Residents of Jamia Nagar and human rights activists held a protest under the aegis of the Jamia Teachers' Solidarity Association outside the Delhi Police Headquarters near ITO here on Monday against what they termed as a “communal witch-hunt unleashed by the police”.

Accusing the police of indulging in communal profiling in the area, the protesters said incidents of the past few days have revealed that whenever they were in need of “showing results”, they would turn to Jamia Nagar. A Special Staff team had recently questioned two young men on suspicion of their involvement in auto-theft cases, sparking off a protest by the locals.

In another incident reported this past week, a Bangladesh Cell team from South Delhi raided a house in Batla House in the dead of night and were trying to take them away in a police van when, woken up by the commotion, the residents confronted them.

“They tried to round up poor workers from Kishanganj and Darbhanga in Bihar, suspecting them of being illegal Bangladeshi immigrants. Even though they produced their voter identity cards and other documents to prove that they were Indian nationals, the police forced them into their vehicle. They would have ended up in jail had it not been for the vigilance of area residents, who came to their rescue and raised an alarm,” said an Association member.

Akhlak Ahmad of the Association for Protection of Civil Rights, who participated in the protest, said incidents like these lowered the credibility of the police as a defender of law-abiding citizens.

“The police are there to create a sense of security and not of fear among the citizens,” he added.

Following a complaint lodged by the victims, eight policemen were placed under suspension pending inquiry.

The JTSA said recent incidents had made it amply clear that the police were indulging in communal profiling. “It is also being made out that the local police are innocent and that the only crime the Bangladesh Cell or the Special Staff committed was that they did not inform the local police. However, the local police are themselves guilty of resorting to similar tactics,” it said.

The Association said last week, two Jamia students were made to submit their fingerprints which were then fed into the police computer records.

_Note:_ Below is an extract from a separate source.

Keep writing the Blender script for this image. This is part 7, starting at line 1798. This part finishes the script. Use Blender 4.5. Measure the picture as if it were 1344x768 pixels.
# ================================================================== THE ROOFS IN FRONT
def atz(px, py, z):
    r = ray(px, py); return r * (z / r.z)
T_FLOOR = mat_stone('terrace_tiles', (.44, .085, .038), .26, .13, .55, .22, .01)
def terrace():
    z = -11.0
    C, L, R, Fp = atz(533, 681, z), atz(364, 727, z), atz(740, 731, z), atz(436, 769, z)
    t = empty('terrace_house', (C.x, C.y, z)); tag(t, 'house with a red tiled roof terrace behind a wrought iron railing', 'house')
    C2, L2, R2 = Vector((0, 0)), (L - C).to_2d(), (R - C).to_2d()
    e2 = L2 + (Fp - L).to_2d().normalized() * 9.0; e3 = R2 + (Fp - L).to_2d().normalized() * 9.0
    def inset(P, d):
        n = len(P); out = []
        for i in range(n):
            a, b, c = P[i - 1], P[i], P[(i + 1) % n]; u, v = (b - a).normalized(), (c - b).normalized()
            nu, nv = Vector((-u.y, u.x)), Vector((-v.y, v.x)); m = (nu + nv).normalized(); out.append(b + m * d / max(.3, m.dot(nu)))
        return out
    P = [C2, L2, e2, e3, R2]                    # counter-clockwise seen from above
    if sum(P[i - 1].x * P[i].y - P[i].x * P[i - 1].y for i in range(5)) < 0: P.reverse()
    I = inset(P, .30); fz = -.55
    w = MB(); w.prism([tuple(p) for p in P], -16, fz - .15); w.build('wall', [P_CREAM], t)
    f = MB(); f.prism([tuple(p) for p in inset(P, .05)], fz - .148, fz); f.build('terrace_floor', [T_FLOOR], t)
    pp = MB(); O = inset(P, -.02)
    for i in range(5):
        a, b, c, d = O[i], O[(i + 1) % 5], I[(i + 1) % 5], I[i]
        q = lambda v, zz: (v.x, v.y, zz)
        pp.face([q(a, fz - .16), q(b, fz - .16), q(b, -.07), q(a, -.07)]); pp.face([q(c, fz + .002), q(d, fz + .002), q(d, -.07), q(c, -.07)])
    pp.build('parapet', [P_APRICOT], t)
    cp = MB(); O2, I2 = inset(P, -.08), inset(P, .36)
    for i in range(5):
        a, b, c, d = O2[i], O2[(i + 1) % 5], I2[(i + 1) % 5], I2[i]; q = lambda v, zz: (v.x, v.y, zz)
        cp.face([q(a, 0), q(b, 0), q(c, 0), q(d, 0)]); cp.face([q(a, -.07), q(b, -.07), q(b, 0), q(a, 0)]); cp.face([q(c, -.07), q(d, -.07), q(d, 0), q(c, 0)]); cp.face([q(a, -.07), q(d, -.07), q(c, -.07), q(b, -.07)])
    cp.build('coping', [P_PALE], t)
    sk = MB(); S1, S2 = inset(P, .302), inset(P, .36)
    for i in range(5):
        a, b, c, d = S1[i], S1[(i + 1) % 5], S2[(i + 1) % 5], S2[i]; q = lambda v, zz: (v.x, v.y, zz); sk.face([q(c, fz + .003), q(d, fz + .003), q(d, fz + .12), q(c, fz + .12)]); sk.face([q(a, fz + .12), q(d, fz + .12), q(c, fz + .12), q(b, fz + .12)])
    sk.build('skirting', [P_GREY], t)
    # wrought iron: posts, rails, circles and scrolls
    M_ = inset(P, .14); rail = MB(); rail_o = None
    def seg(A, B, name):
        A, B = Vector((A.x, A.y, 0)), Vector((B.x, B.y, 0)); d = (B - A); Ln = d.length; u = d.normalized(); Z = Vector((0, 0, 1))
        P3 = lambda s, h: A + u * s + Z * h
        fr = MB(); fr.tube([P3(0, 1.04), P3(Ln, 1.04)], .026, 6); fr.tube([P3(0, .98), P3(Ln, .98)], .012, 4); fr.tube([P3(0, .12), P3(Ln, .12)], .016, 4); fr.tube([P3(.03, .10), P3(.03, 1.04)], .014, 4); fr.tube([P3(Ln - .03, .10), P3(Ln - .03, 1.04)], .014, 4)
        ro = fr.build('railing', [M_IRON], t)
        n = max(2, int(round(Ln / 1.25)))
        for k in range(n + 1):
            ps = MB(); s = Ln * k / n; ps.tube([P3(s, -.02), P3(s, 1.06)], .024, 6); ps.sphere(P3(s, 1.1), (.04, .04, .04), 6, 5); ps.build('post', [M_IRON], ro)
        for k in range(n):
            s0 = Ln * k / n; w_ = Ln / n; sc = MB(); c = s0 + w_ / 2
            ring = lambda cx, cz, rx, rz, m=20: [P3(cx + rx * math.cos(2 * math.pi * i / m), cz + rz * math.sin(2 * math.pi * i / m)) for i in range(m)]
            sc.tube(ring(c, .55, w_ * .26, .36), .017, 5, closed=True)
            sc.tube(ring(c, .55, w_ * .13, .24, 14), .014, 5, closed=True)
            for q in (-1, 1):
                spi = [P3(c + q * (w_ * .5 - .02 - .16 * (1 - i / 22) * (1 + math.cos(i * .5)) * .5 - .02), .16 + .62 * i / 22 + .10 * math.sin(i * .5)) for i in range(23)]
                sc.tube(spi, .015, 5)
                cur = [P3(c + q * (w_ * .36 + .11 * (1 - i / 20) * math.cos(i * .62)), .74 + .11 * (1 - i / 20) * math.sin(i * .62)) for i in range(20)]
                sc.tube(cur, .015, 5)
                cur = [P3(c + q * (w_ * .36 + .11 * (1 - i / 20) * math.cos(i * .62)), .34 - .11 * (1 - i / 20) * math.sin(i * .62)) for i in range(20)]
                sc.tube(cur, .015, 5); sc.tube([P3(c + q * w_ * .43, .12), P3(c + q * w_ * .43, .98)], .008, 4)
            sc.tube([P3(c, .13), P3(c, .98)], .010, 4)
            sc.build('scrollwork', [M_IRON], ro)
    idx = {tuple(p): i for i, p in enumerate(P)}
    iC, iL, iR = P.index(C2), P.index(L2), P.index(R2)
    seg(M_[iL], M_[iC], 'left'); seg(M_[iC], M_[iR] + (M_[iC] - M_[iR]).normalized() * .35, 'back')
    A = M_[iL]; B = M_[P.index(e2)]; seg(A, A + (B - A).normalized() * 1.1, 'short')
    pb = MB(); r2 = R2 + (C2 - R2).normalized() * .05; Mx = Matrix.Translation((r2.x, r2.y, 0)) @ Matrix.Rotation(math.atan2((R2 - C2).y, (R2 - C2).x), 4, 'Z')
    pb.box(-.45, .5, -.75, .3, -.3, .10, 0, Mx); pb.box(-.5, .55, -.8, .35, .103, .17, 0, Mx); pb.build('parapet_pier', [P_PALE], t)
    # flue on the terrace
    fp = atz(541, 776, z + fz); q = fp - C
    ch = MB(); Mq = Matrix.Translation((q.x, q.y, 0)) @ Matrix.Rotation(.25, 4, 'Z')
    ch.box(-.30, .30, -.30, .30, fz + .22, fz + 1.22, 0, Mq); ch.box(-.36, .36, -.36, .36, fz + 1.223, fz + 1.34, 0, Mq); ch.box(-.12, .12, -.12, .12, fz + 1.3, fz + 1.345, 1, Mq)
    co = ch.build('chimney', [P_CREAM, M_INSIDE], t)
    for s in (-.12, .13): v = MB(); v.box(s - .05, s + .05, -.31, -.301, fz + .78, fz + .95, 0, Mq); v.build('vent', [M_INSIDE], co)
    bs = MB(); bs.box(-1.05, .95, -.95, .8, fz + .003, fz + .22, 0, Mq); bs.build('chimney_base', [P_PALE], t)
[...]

The reason given was that the police were investigating an auto-theft case and needed to show that they had actually done some investigation. Since the fingerprints of these students did not match with the police records, the police reassured them that they need not bother.

The JTSA said given the history of innocent people being framed by the police, the boys feared that they would meet the same fate one day, now that their fingerprints are with the police.

“Is this how the police conduct their investigations? Whether it is an auto-theft or a terror attack, shoddiness in investigations is the hallmark of the police,” said the Association representatives.